We're tired.  We slept late. There was a thunder shower last night -- rather neat.  I woke up seeing the lightning in the distance over the mountain.  We were sleeping soundly with a fan and the French windows (like French doors) opened up.  No bugs.  The air was cool and wonderful and smelled of rain.  Ah...zzzz.  The hand towels are linen towels but the bath towels are terry cloth (last hotel they were linen too).  We have had soap and shampoo all along but no wash cloths.  Sandy brought two.  All the bathrooms had hair dryers, but I had a hard time drying my hair with the last one -- puny.  Fortunately I brought one that works directly on this current.  Our bathroom is pretty big in Sorrento so we did laundry last night in the tub which has a shower removable shower head in it about knee height.  The floors of all the hotel rooms have been tile -- no rugs.  So much marble in Italy.  No such thing as wall to wall carpeting.
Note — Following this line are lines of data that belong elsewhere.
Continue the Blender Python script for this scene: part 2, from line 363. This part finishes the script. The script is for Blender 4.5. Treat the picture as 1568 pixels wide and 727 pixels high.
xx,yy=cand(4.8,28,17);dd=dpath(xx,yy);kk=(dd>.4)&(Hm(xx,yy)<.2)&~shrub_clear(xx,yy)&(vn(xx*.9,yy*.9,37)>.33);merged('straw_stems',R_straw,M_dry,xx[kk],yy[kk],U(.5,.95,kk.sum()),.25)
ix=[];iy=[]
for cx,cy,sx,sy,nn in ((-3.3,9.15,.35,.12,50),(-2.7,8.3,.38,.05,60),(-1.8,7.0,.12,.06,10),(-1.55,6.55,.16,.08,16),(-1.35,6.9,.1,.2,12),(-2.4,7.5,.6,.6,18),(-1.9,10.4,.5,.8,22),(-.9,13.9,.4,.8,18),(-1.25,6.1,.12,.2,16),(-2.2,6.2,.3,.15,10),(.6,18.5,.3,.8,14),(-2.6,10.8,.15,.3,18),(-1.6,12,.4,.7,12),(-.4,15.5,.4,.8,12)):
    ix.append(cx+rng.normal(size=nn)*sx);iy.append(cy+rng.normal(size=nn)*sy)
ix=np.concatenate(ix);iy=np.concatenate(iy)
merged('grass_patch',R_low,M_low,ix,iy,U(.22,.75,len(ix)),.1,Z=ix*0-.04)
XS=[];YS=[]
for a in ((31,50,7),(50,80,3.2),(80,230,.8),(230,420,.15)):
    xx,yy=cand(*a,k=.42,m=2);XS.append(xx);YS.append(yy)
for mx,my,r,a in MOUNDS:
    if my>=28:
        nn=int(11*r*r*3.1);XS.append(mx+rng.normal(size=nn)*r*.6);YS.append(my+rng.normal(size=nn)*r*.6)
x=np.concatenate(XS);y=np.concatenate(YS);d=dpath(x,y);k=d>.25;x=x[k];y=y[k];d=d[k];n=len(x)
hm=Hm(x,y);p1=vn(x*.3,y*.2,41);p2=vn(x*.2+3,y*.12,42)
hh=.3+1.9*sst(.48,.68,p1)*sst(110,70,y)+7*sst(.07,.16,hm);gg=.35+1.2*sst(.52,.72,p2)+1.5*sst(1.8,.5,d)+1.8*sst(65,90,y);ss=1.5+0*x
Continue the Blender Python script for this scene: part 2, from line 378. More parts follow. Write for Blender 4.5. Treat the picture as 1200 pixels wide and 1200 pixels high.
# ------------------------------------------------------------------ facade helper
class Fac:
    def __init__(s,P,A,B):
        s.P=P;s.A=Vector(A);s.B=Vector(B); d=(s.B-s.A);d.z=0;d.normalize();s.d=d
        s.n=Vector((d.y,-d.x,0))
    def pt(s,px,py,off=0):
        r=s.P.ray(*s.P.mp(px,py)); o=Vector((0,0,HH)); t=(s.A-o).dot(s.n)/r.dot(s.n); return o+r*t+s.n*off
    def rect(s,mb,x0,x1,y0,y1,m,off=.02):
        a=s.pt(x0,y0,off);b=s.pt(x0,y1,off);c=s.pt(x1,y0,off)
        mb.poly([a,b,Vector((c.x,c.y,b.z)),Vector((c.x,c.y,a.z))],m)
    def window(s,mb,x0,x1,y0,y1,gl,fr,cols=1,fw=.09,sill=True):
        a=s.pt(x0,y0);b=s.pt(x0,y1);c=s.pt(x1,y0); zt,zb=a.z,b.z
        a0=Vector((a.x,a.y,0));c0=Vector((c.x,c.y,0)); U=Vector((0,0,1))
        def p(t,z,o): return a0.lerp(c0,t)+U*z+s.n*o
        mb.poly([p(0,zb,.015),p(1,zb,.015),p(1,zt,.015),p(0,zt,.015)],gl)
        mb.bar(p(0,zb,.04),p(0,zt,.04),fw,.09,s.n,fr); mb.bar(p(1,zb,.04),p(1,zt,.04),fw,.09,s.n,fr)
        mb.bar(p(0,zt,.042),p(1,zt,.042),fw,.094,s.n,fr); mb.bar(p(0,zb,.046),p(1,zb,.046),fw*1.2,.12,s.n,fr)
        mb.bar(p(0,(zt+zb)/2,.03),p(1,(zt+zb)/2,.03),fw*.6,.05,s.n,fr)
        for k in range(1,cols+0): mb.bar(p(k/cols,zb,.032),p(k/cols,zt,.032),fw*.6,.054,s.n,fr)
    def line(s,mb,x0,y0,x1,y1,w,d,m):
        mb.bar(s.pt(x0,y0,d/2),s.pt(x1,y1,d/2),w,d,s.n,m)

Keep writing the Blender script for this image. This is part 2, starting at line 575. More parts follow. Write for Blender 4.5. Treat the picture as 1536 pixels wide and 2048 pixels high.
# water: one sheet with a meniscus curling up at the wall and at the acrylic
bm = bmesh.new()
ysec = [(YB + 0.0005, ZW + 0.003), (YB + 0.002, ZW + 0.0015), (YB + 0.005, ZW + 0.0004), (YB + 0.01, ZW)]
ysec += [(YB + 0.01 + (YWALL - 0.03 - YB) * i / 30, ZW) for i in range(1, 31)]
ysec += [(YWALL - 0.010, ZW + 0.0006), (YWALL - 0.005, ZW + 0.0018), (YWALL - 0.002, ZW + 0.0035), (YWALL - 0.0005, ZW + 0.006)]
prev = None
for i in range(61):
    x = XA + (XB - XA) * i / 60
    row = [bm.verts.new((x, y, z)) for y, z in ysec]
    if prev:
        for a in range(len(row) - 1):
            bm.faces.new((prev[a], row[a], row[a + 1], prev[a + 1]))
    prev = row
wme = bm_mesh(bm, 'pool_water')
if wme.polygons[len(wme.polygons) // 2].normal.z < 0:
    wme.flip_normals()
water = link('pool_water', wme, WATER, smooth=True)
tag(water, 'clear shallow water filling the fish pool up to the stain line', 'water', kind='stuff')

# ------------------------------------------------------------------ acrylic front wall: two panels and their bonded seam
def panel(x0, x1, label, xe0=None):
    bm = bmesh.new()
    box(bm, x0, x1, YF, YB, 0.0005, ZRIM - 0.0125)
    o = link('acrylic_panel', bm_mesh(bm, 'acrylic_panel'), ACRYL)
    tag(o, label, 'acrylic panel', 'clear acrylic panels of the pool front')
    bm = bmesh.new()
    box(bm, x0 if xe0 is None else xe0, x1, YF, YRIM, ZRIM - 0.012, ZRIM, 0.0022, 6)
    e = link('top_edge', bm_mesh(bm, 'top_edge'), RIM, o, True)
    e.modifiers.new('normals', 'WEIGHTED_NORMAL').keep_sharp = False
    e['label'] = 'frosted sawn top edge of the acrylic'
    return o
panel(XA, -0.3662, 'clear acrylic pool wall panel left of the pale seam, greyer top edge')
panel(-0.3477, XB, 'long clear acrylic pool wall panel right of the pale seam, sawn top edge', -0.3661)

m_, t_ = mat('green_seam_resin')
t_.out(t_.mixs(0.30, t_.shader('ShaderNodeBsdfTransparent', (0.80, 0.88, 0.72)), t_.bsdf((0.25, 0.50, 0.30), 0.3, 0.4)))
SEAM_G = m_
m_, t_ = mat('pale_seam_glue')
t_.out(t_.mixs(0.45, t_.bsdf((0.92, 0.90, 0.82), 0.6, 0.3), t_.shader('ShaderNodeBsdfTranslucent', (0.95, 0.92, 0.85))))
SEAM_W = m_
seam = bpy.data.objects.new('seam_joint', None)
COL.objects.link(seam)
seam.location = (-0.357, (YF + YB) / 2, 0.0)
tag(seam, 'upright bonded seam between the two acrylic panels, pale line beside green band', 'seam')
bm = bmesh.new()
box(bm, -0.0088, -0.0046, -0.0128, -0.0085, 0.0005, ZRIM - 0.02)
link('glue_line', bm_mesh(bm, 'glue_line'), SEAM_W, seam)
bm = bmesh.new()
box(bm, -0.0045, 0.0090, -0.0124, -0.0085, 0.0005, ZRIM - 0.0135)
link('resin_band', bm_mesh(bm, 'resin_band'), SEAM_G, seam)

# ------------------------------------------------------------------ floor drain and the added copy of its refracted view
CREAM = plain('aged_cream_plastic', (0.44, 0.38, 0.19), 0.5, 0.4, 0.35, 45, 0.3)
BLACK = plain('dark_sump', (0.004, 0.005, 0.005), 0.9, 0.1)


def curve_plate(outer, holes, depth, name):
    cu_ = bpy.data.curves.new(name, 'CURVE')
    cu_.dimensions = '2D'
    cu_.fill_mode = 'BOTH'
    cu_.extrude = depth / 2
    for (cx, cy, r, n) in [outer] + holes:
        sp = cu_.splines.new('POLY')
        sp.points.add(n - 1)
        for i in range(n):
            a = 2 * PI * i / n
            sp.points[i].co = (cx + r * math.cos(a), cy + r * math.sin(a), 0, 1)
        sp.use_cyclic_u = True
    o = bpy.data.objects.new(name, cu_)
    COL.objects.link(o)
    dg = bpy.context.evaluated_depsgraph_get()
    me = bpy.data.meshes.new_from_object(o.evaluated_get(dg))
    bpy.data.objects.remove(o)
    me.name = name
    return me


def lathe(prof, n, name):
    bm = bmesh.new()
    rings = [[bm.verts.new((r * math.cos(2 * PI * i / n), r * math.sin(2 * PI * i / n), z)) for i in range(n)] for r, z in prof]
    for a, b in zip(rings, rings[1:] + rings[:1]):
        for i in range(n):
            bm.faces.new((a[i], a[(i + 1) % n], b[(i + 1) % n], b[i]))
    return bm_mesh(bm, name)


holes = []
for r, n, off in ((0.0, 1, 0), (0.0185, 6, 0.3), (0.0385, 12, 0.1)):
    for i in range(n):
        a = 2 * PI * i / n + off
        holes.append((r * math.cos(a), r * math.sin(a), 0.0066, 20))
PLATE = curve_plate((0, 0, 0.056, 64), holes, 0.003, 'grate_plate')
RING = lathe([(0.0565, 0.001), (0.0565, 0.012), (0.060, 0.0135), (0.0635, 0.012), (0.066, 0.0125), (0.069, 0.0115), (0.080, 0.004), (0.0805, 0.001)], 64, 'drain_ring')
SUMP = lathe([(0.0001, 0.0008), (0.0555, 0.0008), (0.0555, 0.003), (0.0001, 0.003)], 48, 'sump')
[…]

Today we just took it easy, walking downtown after a lazy morning to stroll the old part of town, have some gelato, and look in the shops.  Lemons, lemons, lemons.  Lemons and olives and mozzarella cheese and fresh tomatoes.  Yum.  Amazing how much time you can waste when you work at it!  What a lovely day.  Nice breeze, sunny, not too hot -- no sweater yet except maybe at night.  Nice to take time to do much of nothing.  Did I mention the incredible view on our mountain walks?  The Tyrrhenian Sea way below us and Mt.Vesuvius framed right there in the distance but not far.  The little fishing area where we had dinner last night WAY down there. We opted not to take the bus down the other side of the Amalfi coast even though it's supposed to be gorgeous.  We have plenty of gorgeous right here.  Tomorrow is a driving day & we expect it to be rather stressful.  We've decided to leave our little car at the smaller Ciampino airport in Rome and take a taxi to our hotel.  Sandy gets to drive us OUT of Sorrento to Rome since I did the long drive IN a few days ago. We are turning in early tonight, of course after our lemoncello (just for me now -- Sandy's tired of it and has gone back to wine).